Fit to Pop Over Yorkshire Pudding

This is a follow-on from our conversation about which was more uniquely American — apple pie or blueberry.  (Click here to read it.)

Shannon, Zoe and I had been out for a run at Point Reyes.  We’d kept Zoe motivated with the promise of an early meal at a famous restaurant.  “I’m ordering popovers and cornbread to start,” said Shannon.  “I hope they still do popovers — you’ll love them.”

She needn’t have worried: instead of bread, the waitress put down a basket containing three pieces of cornbread and three Yorkshire puddings.  “This is a Yorkshire pudding,” I told her, putting one on my side plate.

“It’s a popover,” she said, her voice tightening.

“It’s named after where they were invented.  How can you possibly claim to be an Anglophile, and to have been to Britain fifteen times if you’ve not had roast beef and Yorkshire puddings?”

“It’s a popover.”  Her eyes glistened dangerously.

“Perhaps if you were to ‘pop over’ to Yorkshire you’d find an angry mob waiting to lynch you?”

“They’re delicious!” said Zoe.

“Now, your American cornbread is delicious by itself.  Yorkshire puddings are especially delicious when eaten properly, as an accompaniment to beef, especially if the gravy’s good.”  The popover was the blandest Yorkshire pudding I’ve eaten in my life — almost as tasteless as fufu — made all the more so by being eaten on its own.  I went for a slice of cornbread to put some flavour into my mouth.

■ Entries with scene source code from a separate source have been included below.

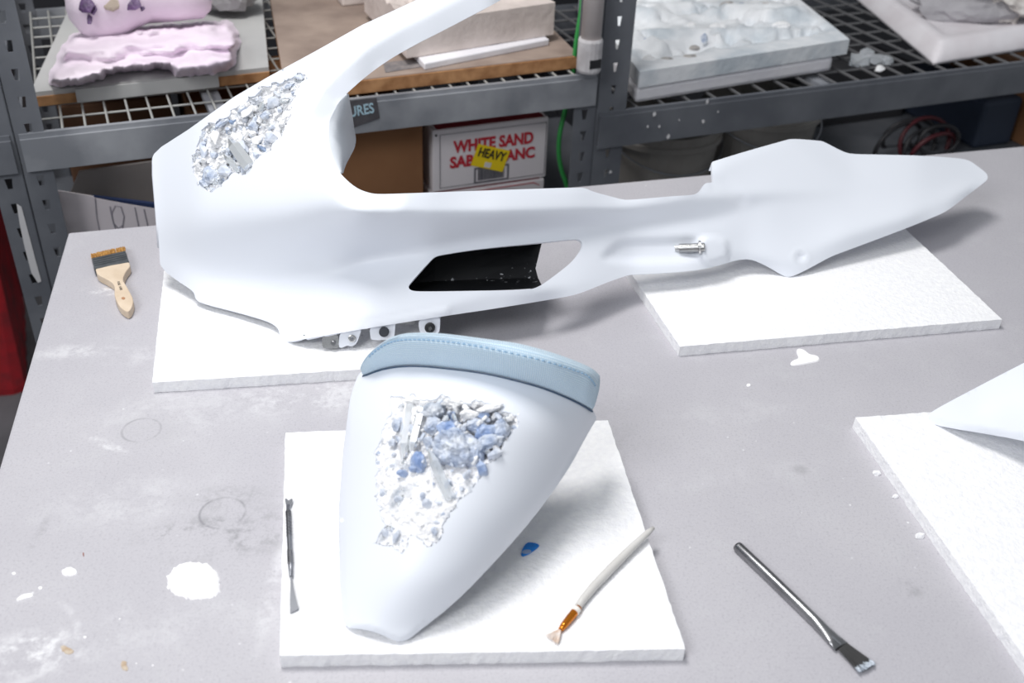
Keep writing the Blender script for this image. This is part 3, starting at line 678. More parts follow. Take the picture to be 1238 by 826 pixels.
quartz(cpos, 546, 605, 518, 543, 15, cbed, .003, -.006, tip=.26)
cc(518, 535, 8.5, 8, M_slate, seed=31, lift=.002); lump(cpos, 506, 560, 9, 13, M_blue, cbed, 2.2, lift=.002, amp=.25); cc(500, 567, 6, 5, M_blue, seed=33)
cc(487, 573, 8.5, 5.5, M_blue, seed=34, ang=20); cc(583, 567, 8, 11, M_blue, seed=35, ang=-22); cc(598, 549, 11, 8, M_pale, seed=36, ang=-20); cc(563, 576, 5, 7, M_pale, seed=37, ang=35)
lump(cpos, 588, 523, 13, 9, M_blue, cbed, 3.1, lift=.006, ang=-10); lump(cpos, 606, 520, 10, 12, M_slate, cbed, 4.4, lift=.003); lump(cpos, 592, 534, 17, 9, M_slate, cbed, 8.8, lift=.006, ang=-15)
cc(584, 503, 8, 6, M_blue, seed=40, lift=.004); cc(547, 503, 6, 7, M_dark, seed=41, lift=.007); lump(cpos, 567, 501, 11, 6, M_wlump, cbed, 6.1, lift=.002, ang=8, amp=.2)
lump(cpos, 525, 497, 14, 9, M_bedb, cbed, 9.2, lift=.005); lump(cpos, 524, 515, 10, 10, M_slate, cbed, 10.1, lift=.008); lump(cpos, 544, 519, 14, 10, M_blue, cbed, 3.9, lift=.009); lump(cpos, 575, 515, 12, 8, M_slate, cbed, 12.7, lift=.008)
cc(480, 516, 6, 12, M_slate, seed=44, ang=-20, lift=.003); cc(474, 535, 6, 7, M_pale, seed=45, lift=.001); cc(482, 604, 7, 6, M_pale, seed=46, lift=.001); cc(518, 609, 8, 7, M_pale, seed=47, lift=.002); cc(511, 600, 4, 6, M_slate, seed=48, lift=.001)
cc(526, 643, 5, 8, M_slate, seed=49, ang=-25, lift=.001); cc(480, 650, 6, 10, M_pale, seed=50, ang=10, lift=.001); cc(463, 597, 5, 8, M_pale, seed=51, lift=.002); cc(466, 645, 5, 8, M_pale, seed=52, ang=-35, lift=.001); cc(542, 585, 7, 6, M_slate, seed=53, lift=.004)
cc(498, 520, 5, 10, M_pale, seed=54, lift=.006); lump(cpos, 500, 484, 12, 4, M_wlump, cbed, 15.2, lift=.001); lump(cpos, 548, 487, 13, 5, M_wlump, cbed, 16.2, lift=.001); lump(cpos, 592, 494, 16, 4.5, M_wlump, cbed, 17.2, lift=.001, ang=-14)

grit(C_PITJ, cpos, cbed, 230, 6)
# cushion: front seam, front face, stitched edge, top, back
def fabric():
    m = bpy.data.materials.new('pale_blue_woven_fabric'); m.use_nodes = True; nt = m.node_tree; L = nt.links.new; b = nt.nodes['Principled BSDF']
    b.inputs['Roughness'].default_value = .9; b.inputs['Specular IOR Level'].default_value = .15; b.inputs['Sheen Weight'].default_value = .2
    uv = nt.nodes.new('ShaderNodeUVMap'); uv.uv_map = 'uv'; hs = []
    for ax in 'XY':
        wv = nt.nodes.new('ShaderNodeTexWave'); wv.bands_direction = ax; wv.inputs['Scale'].default_value = 175 if ax == 'X' else 165; wv.inputs['Distortion'].default_value = .6; wv.inputs['Detail Scale'].default_value = 3
        L(uv.outputs[0], wv.inputs['Vector']); hs.append(wv.outputs[1])
    mu = nt.nodes.new('ShaderNodeMath'); mu.operation = 'MULTIPLY'; L(hs[0], mu.inputs[0]); L(hs[1], mu.inputs[1])
    rp = nt.nodes.new('ShaderNodeValToRGB'); rp.color_ramp.elements[0].color = lin((184, 210, 230)); rp.color_ramp.elements[1].color = lin((228, 242, 250)); rp.color_ramp.elements[1].position = .6
    L(mu.outputs[0], rp.inputs[0]); L(rp.outputs[0], b.inputs['Base Color'])
    bp = nt.nodes.new('ShaderNodeBump'); bp.inputs['Strength'].default_value = .5; bp.inputs['Distance'].default_value = .0012; L(mu.outputs[0], bp.inputs['Height']); L(bp.outputs[0], b.inputs['Normal'])
    return m
def curve(pts, n, closed=False):
    p = chaikin(np.array(pts, float), 2, False)
    L = np.r_[0, np.cumsum(np.linalg.norm(np.diff(p, axis=0), axis=1))]; t = np.linspace(0, L[-1], n)
    return np.c_[np.interp(t, L, p[:, 0]), np.interp(t, L, p[:, 1])]
N = 72
seam = curve([(439, 453.5), (445, 452), (456, 447.5), (467.8, 444.4), (484.7, 441.6), (510, 441.3), (544, 444.8), (575, 448.5), (600, 453), (625, 459), (656, 467.5), (684.4, 479), (702, 487.5), (716, 496)], N)
stit = curve([(436.5, 447), (443, 434.5), (456, 422.5), (472, 413.5), (490, 410.5), (515, 411), (545, 413.6), (580, 419), (613.6, 426), (650, 434.3), (672, 440.5), (700, 449.6), (713, 455), (722, 471)], N)
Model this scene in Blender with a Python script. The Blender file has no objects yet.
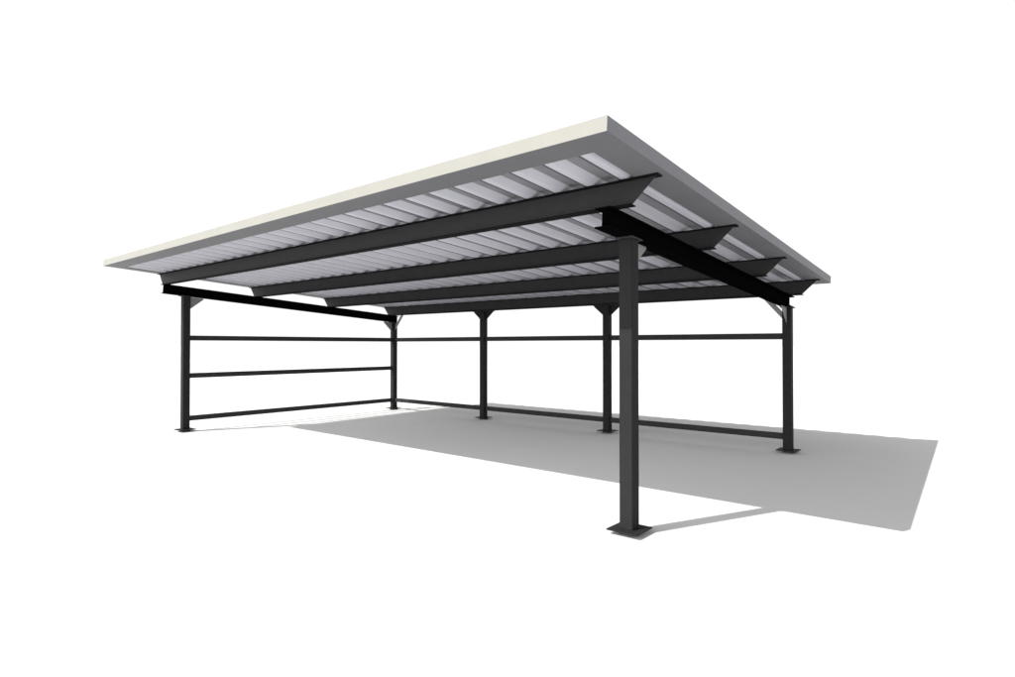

“We are eating them properly,” said Shannon.

“They taste even better when they’re eaten with roast beef,” I told Zoe.  “When we pop over to London England-land-shire at Christmas we’ll eat them properly with roast beef.”

“We’re eating them properly here,” said Shannon.

“As an Italian American, where would you go for a real pizza?  Would you ‘Hit the Hut’ or go to Naples?”

“I can’t wait to go to London at Christmas!” exclaimed Zoe.

I flashed a victorious smile at Shannon’s withering look.  The silence was as golden as a good Yorkshire pud.